For years I wondered if I could have been a better daughter somehow, if I could have changed him in some way. I practiced tough love and sent him books and information on recovery. What I didn't realize was that I am apart of the vast majority of humans that can have an alcoholic beverage or two and not feel the NEED to continue feeding that beast. I've never ingested a substance and yearned for something more powerful to fill the darkness within me. My father woke up every morning, physically ill, his body surging with pain until he would succumb to the desire to resort to numbness. True, unabashed addiction is a level of suffering I cannot fathom.

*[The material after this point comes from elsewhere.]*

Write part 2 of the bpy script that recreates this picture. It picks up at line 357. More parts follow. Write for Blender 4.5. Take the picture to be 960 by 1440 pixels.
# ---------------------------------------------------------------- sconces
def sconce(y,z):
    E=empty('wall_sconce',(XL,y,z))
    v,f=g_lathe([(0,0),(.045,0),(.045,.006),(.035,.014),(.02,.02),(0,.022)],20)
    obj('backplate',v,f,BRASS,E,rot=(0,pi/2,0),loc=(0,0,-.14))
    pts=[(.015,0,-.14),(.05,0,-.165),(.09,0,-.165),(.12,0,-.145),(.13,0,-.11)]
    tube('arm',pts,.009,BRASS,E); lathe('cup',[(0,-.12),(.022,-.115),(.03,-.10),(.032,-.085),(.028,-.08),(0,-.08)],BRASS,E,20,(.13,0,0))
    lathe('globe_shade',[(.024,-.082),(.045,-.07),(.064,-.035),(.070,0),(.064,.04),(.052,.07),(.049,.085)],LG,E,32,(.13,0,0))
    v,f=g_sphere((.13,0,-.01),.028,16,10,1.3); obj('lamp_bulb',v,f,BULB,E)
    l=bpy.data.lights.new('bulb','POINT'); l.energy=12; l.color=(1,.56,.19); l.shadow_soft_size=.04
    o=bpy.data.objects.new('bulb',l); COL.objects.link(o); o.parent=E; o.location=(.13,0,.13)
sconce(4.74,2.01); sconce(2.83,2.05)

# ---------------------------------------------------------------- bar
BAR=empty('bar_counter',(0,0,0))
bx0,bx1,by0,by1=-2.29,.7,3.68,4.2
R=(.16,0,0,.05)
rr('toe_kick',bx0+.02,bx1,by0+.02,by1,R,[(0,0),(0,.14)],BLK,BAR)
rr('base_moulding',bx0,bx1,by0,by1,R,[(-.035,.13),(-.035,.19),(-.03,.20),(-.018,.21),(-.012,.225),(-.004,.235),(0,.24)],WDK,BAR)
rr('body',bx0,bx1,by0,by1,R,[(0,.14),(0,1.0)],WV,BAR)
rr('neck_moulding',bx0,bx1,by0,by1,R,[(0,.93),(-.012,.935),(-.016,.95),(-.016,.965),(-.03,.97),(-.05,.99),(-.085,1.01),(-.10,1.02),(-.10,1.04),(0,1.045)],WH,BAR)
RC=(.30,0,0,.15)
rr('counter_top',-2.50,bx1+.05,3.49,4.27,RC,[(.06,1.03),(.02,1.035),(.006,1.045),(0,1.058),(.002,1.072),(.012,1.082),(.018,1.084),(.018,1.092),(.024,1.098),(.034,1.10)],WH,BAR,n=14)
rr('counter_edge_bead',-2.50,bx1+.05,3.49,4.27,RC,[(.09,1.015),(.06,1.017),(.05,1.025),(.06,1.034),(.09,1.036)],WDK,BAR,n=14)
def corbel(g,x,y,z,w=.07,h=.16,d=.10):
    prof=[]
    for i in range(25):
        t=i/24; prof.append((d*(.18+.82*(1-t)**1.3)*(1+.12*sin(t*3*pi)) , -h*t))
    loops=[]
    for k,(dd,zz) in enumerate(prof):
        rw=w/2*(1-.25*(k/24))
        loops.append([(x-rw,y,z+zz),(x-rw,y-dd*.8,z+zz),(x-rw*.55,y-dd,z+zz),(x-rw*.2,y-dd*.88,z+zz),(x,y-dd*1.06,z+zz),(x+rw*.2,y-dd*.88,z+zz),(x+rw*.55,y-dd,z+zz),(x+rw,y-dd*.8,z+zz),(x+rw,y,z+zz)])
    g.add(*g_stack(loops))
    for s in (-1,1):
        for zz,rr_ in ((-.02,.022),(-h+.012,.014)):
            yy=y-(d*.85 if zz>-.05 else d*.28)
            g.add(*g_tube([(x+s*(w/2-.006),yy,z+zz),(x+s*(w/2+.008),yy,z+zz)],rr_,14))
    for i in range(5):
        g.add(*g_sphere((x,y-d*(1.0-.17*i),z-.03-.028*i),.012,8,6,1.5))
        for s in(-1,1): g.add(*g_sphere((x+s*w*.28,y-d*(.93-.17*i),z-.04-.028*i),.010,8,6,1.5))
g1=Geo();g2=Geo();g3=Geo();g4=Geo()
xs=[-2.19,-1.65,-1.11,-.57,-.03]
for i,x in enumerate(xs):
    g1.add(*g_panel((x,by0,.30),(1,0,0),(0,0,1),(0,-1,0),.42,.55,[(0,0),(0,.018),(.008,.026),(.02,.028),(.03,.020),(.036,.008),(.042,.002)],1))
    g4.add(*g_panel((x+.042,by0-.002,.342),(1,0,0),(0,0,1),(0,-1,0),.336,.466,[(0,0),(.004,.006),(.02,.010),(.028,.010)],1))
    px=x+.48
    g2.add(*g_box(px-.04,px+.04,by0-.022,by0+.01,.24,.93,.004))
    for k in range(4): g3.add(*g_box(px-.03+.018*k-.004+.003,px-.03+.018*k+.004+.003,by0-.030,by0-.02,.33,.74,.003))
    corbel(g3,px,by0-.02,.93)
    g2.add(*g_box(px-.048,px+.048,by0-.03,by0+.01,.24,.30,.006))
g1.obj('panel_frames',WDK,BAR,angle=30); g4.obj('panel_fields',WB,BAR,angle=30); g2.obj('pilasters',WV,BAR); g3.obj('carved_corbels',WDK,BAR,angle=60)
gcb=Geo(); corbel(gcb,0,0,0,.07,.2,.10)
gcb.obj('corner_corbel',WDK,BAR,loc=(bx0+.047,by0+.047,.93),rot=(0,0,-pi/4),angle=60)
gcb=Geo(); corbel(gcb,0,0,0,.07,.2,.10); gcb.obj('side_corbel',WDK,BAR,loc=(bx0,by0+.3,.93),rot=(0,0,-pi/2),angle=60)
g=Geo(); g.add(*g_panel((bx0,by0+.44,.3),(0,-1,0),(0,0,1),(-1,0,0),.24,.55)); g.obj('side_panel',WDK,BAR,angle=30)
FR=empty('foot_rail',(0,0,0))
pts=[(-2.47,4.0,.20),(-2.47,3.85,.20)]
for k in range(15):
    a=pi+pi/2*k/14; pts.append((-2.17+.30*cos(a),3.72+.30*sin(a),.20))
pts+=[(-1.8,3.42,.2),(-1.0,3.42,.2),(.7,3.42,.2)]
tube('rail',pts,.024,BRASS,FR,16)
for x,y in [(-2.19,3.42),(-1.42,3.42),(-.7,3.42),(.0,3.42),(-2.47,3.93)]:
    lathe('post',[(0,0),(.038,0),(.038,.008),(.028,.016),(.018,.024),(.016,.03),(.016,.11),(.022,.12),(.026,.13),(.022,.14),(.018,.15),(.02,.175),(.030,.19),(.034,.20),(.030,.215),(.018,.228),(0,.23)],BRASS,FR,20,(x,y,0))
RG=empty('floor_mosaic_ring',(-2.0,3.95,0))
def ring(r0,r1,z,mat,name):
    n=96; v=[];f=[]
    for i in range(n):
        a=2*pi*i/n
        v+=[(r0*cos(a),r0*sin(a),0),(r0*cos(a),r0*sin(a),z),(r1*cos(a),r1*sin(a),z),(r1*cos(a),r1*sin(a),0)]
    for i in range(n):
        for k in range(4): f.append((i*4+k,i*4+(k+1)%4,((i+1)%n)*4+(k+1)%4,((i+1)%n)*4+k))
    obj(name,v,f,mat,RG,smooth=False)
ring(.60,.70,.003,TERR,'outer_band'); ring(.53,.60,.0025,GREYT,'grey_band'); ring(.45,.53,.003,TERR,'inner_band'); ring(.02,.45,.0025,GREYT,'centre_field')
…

This morning I saw an image come across social media. The image depicted a spoon with heroin and a lighter underneath "cooking" the substance (to be injected). The meme read, "CANDLELIGHT VIGIL FOR PHILLIP SEYMOUR HOFFMAN." Now, I am the first to stand up and say that allowing an idiotic and insensitive image on Facebook to affect me is absurd. I'll admit that it's something I could have truly ignored. However, such an image begs to ask, are the families of the people that have died from drugs and alcohol not entitled to a candlelight vigil? Is this such a shameful way to leave this earth that we, as their families, aren't allowed proper grieving? Can I mourn without having to feel as though someone is going to poke fun at my father's passing?

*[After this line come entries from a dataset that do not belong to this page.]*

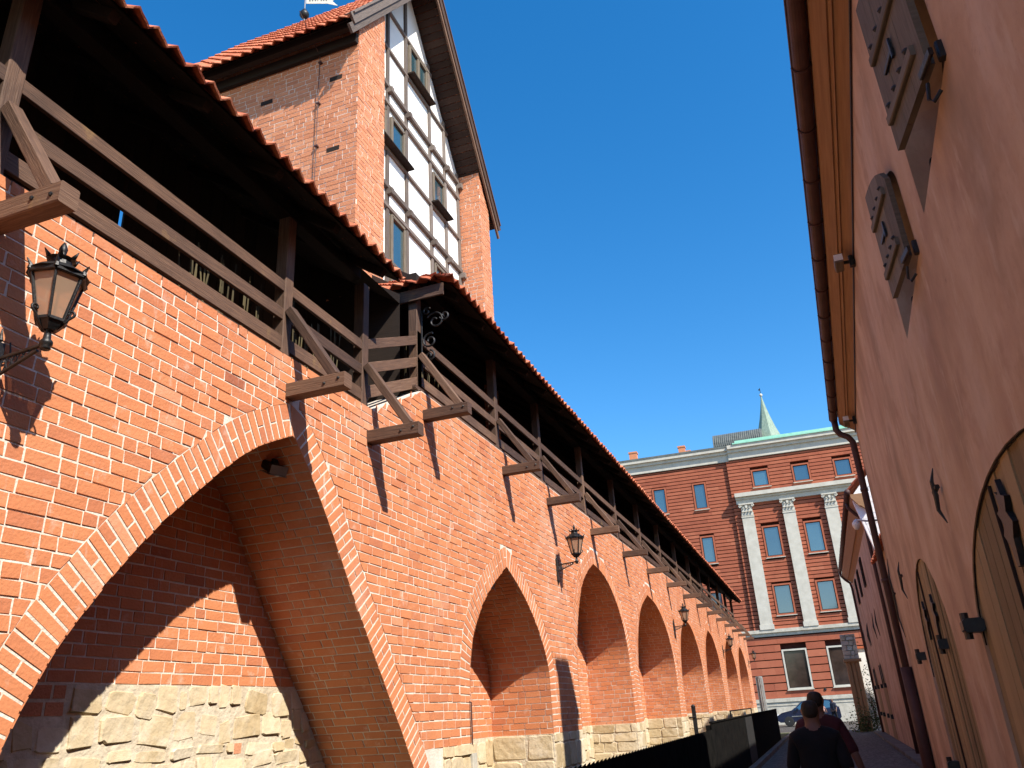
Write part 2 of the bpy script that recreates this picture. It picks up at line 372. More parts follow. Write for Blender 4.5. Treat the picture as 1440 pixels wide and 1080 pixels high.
# ================================================================== SETTING: ground
g = MB(); g.face([(-400, -200, -.03), (400, -200, -.03), (400, 600, -.03), (-400, 600, -.03)]); g.build('ground', M['dirt'], kind='structure')
g = MB(); g.face([(-2.2, -12, -.026), (2.6, -12, -.026), (2.6, 90, -.026), (-2.2, 90, -.026)]); g.face([(-9, 52.6, -.027), (-2.2, 52.6, -.027), (-2.2, 66, -.027), (-9, 66, -.027)]); g.build('road', M['cobble'], kind='structure')
g = MB()
y = -10
while y < 46:
    g.bar((1.75 + max(0, min(y, 13)) * .0 - .55 * (y < 13.3) + .03 * min(y, 13.3), y, .02), (1.75 - .55 * (y < 13.3) + .03 * min(y + .98, 13.3), y + .98, .02), .75, .10, tone=.5); y += 1.0
g.build('pavement', M['slab'], kind='structure')
g = MB(); y = -10
while y < 44: g.bar((-2.2, y, .03), (-2.2, y + .98, .03), .16, .14); y += 1
g.build('kerb', M['slab'], kind='structure')
g = MB(); g.face([(-4.6, -12, -.02), (-2.42, -12, -.02), (-2.42, 52, -.02), (-4.6, 52, -.02)]); g.build('grass_verge', M['grass'], kind='structure')
g = MB(); g.face([(-12, 66.6, -.022), (14, 66.6, -.022), (14, 69.6, -.022), (-12, 69.6, -.022)]); g.build('courtyard_path', M['slab'], kind='structure')

# ================================================================== CITY WALL
WX = -4.0; DEP = 1.0; BASE = 1.40
A1 = [(2.9, -.1), (3.02, .8), (3.28, 1.65), (3.42, 1.97), (3.6, 2.28), (4.05, 2.85), (4.66, 3.44), (5.13, 3.81), (5.62, 4.06)]
A1r = [(5.62, 4.06), (5.83, 3.86), (6.21, 3.42), (6.74, 2.72), (7.29, 2.03), (7.88, 1.28), (8.2, .75), (8.42, -.1)]
A2 = [(9.40, -.1), (9.40, 1.9), (9.47, 2.39), (9.64, 2.74), (10.1, 3.19), (10.89, 3.67)]
A2r = [(10.89, 3.67), (11.54, 3.35), (12.12, 2.93), (12.5, 2.43), (12.58, 1.9), (12.58, -.1)]
AL = [(0, -.1), (0, 2.2), (.02, 2.7), (.085, 3.35), (.21, 4.0), (.42, 4.46)]
AR = [(.42, 4.46), (.62, 4.33), (.77, 4.05), (.9, 3.6), (.98, 3.0), (1, 2.2), (1, -.1)]
profs = [catmull(A1, 4)[:-1] + catmull(A1r, 4), catmull(A2, 4)[:-1] + catmull(A2r, 4)]
for a, b, za in ((14.2, 18.53, 4.46), (19.38, 24.66, 4.45), (25.7, 30.65, 4.36), (31.61, 36.42, 4.42), (38.1, 43.29, 4.43), (44.4, 49.57, 4.5)):
    P = catmull(AL, 4)[:-1] + catmull(AR, 4); k = (za - 2.2) / (4.46 - 2.2)
    profs.append([(a + (b - a) * x, z if z < 2.2 else 2.2 + (z - 2.2) * k) for x, z in P])
RING = .285
wall = thing('city_wall', 'long red brick defensive wall with pointed arched niches above a pale stone base', 'wall', (-4.5, 25, 0))
def wtop(y): return 4.74 if y < 6.95 else (4.74 + (y - 6.95) * .55 if y < 8.15 else 5.42)
fm = lambda s, z, d: (WX + d, s, z)
mb = MB()
columns(mb, -4, 52, -.1, wtop, [(p[0][0], p[-1][0], -.1, p) for p in profs], fm)
for P in profs:
    for (a, b) in zip(P, P[1:]):
        mb.face([(WX, a[0], a[1]), (WX, b[0], b[1]), (WX - DEP, b[0], b[1]), (WX - DEP, a[0], a[1])])
mb.face([(WX - DEP, -4, -.1), (WX - DEP, 52, -.1), (WX - DEP, 52, 4.7), (WX - DEP, -4, 4.7)])
for a, b in zip([-4, 6.95, 8.15], [6.95, 8.15, 52]):
    mb.face([(WX, a, wtop(a + 1e-6)), (WX, b, wtop(b - 1e-6)), (WX - 1.5, b, wtop(b - 1e-6)), (WX - 1.5, a, wtop(a + 1e-6))])
mb.face([(WX, 52, -.1), (WX - 1.5, 52, -.1), (WX - 1.5, 52, 5.42), (WX, 52, 5.42)])
mb.build('mortar_core', M['mortar'], wall)
outers = []
for P in profs:
    O = offset_profile(P, RING); i = max(range(len(O)), key=lambda k: O[k][1]); outers.append((O[:i + 1], O[i:], O))
def half(pl, z, rev):
    zs = [p[1] for p in pl]; ys = [p[0] for p in pl]
    if rev: zs = zs[::-1]; ys = ys[::-1]
    zs2 = np.maximum.accumulate(zs); return float(np.interp(z, zs2, ys))
def front_spans(z):
    a = -3.9; out = []
    for l, r, O in outers:
        top = l[-1][1]
        if z < top - .01:
            out.append((a, half(l, z, False) - .012)); a = half(r, z, True) + .012
    if z <= 4.75: out.append((a, 52))
    elif z < 5.42: out.append((max(a, 6.98 + (z - 4.74) / .55), 52))
    return out
mb = MB(); bricks(mb, BASE, 5.425, front_spans, fm, course=.0914)
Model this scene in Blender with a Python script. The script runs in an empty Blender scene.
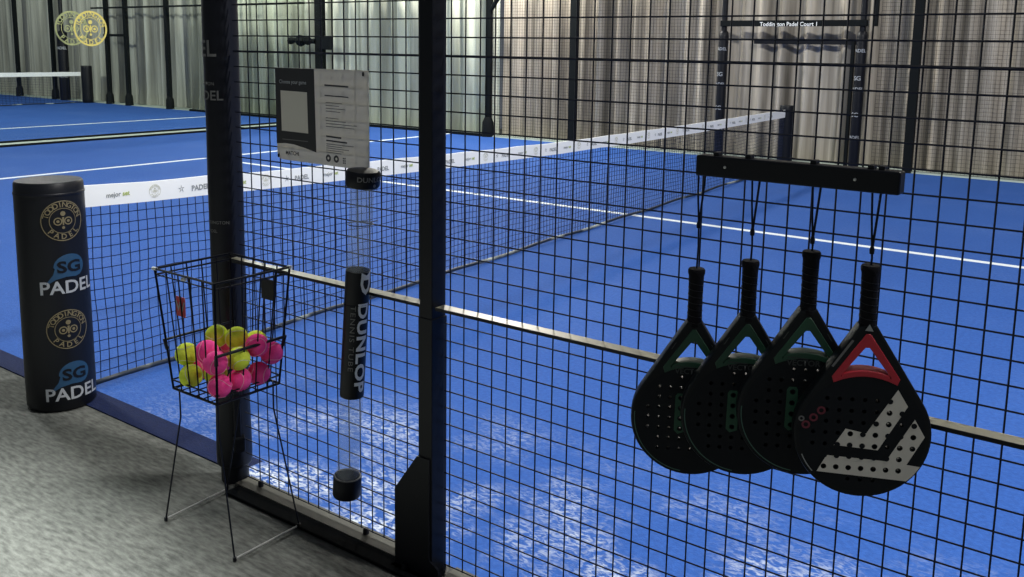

My father died on September 4th, 2013, in his tiny studio apartment in downtown Louisville, with a belt around his arm, and needles and snowy powder scattered about his coffee table. Many of his belongings had been stolen, and it was apparent that there were other drug users present at the time of his death, who did nothing to alert the police or authorities when my father was dying or unconscious. I was the first of my family to be alerted, as my information was in my father's wallet, and the Jefferson County Coroner called me herself the morning ofSeptember 5th. At 25-years-old, I was given the weight of telling the rest of my family of my father's passing. Yes, this is a very jagged pill that I must swallow every morning. It has taken me many months to overcome the embarrassment I have felt and to describe the details of my father's death and now, to share it with many, is allowing me to truly embrace the fact that as his daughter, I still love him and am still proud of the man he once was (and the man that will forever be emblazoned in my memory as my dad).

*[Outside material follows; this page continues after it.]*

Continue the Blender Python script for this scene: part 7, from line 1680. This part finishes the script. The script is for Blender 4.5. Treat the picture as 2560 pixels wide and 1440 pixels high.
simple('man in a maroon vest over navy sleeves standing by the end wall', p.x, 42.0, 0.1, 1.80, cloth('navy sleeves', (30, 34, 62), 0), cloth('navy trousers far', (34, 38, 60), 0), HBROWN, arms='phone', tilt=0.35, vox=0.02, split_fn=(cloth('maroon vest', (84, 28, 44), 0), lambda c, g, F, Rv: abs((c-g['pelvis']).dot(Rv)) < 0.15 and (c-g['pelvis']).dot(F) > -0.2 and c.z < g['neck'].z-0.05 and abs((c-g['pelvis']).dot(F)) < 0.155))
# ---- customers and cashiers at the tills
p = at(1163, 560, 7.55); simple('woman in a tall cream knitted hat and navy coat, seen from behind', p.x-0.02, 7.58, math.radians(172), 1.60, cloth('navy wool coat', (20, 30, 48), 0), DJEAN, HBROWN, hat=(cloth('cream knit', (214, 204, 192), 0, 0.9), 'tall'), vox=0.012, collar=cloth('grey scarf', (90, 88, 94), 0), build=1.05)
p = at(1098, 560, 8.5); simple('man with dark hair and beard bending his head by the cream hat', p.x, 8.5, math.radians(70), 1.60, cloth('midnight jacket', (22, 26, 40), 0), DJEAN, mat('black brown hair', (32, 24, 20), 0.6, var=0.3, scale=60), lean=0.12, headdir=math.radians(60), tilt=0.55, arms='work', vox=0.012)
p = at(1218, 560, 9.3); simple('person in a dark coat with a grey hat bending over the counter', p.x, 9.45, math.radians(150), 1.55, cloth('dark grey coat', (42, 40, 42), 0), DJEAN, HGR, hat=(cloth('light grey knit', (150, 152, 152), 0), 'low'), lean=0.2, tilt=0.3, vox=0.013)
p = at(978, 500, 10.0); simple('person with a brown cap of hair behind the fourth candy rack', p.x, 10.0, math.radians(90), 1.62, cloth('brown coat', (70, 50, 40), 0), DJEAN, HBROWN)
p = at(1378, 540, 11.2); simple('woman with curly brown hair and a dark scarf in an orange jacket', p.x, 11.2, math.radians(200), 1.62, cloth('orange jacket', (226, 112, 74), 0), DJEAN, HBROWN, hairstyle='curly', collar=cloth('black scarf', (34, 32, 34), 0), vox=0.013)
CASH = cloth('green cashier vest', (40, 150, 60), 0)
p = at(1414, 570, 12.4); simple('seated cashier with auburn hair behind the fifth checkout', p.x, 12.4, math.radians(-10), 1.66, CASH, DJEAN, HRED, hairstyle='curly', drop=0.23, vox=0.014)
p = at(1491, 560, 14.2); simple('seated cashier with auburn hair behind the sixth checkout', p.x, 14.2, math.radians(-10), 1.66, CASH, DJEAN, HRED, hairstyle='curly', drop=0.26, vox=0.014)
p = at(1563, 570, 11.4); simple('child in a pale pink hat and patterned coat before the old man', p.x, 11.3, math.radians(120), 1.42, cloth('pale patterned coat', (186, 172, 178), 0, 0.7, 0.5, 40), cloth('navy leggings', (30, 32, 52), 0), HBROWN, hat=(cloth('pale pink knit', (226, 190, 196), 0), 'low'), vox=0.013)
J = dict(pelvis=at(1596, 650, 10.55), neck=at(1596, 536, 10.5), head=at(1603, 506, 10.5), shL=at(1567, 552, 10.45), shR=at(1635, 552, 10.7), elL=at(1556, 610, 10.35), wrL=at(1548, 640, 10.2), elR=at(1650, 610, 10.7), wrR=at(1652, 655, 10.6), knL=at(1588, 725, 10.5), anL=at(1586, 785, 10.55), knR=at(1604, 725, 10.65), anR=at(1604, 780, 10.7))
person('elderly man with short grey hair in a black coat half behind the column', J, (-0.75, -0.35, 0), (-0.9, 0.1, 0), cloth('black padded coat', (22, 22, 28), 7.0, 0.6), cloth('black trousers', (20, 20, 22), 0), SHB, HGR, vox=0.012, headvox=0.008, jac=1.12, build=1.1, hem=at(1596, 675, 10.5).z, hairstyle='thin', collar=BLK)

When my very brave and amazing 21-year-old brother went to help clean out my father's apartment a few days after he died, he told me something that would stay with me forever. On my Dad's fridge were pictures of us (my brothers and I), my mom (who he'd been divorced from for several years), and many of our achievements. There were newspaper article cutouts of events I had planned for my animal welfare organization, some local community groups where I was featured, a poem I wrote that had been published when I was younger. Even through his struggle and haze, and when I had nothing nice to say to him whatsoever, my dad still went out of his way each time we spoke to tell me that he was proud of me. He bragged, to the point of my own embarrassment, and never faltered when it came to expressing his love.
He once told me that the only thing he ever did right in this world was having a part in creating my brothers and me, and he clung to that until the day that he left this earth. My only hope is that, in his final moments in this life, he knew that did more than just create us. In my 25 years with him, I have been supplied with a lifetime of hilarity, the drive and desire to reach out to others, memories of my father making an absolute fool of himself simply to bring joy to those surrounding him. I see him in both of my brothers and I see him in myself. Not a "junkie," a "waste" or someone "deserving of death" because, you know, "what do you expect when you do heroin?" Yes, these are all things I've read about Phillip Seymour Hoffman's tragic heroin overdose.
I see him as a husband, son, father, brother, family man. Compassion over judgement is how I would like everyone to see him. Because each person that has fallen victim to addiction was once someone to somebody.